Written exercise> Provide nothing beyond the count of lines that include the string "Write".

Listed entries>

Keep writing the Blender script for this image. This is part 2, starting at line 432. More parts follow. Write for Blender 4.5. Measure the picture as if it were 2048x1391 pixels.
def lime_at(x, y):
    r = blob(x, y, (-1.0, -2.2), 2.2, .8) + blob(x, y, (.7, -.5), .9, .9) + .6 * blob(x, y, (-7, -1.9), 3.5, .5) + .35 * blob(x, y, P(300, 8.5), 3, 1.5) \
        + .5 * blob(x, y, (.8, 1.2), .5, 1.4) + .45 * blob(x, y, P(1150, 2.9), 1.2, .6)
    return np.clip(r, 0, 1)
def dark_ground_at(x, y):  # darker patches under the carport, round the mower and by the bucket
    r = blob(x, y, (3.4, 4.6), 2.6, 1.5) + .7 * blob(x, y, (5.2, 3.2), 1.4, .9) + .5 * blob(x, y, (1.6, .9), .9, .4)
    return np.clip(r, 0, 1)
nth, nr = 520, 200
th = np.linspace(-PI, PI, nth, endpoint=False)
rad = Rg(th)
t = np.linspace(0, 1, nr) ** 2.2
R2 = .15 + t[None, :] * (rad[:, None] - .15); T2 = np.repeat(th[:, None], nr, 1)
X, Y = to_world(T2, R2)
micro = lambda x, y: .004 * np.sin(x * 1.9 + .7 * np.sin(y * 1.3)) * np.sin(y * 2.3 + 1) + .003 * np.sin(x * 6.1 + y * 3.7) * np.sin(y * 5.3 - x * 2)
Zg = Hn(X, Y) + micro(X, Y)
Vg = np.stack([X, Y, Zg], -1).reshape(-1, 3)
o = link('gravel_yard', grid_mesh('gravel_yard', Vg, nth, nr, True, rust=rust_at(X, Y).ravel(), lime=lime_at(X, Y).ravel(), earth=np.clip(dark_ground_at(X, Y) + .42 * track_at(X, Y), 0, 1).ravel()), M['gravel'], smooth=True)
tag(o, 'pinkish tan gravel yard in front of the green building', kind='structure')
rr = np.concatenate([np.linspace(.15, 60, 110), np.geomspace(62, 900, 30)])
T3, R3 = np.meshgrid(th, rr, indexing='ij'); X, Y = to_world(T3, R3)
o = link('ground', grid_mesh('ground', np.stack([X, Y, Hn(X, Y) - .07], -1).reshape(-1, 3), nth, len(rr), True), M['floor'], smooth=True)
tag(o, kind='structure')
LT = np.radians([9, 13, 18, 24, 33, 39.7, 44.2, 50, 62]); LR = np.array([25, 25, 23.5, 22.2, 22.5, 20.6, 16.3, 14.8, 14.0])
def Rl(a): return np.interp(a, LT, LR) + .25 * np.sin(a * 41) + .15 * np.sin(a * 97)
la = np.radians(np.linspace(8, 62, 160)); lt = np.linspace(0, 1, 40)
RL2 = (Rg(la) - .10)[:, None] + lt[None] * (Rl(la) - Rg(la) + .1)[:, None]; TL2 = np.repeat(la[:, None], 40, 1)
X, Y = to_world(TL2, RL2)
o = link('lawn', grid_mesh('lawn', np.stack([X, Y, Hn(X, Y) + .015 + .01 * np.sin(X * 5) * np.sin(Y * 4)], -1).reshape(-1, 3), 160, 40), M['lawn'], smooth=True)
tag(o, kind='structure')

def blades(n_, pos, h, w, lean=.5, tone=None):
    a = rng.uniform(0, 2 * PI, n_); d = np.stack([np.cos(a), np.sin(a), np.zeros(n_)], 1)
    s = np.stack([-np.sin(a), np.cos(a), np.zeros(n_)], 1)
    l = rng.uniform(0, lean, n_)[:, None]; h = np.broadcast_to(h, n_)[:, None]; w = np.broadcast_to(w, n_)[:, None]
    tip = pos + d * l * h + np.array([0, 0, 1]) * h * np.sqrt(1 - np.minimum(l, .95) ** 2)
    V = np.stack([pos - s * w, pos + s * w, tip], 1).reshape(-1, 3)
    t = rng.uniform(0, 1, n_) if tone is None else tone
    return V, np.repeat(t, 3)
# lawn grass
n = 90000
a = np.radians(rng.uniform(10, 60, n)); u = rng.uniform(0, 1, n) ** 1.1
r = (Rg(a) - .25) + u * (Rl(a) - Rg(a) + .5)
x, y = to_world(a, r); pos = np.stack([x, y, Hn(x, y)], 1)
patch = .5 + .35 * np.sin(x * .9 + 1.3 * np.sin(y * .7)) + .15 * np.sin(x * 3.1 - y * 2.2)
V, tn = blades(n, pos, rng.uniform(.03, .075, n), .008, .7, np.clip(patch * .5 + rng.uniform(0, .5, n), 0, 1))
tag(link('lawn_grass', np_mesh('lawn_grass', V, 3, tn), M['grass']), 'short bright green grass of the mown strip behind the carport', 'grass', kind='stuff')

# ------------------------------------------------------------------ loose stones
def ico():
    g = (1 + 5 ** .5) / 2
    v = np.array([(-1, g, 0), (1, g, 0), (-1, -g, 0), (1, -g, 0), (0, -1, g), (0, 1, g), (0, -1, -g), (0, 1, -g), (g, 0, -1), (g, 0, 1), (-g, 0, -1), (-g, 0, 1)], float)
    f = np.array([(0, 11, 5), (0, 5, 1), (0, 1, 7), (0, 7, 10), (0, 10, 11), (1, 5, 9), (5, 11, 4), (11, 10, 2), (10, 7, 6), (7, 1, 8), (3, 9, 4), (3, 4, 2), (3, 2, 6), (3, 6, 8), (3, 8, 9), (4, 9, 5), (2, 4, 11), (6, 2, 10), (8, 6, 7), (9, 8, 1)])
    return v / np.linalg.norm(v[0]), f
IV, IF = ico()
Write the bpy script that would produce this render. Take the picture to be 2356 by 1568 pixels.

Output below> 2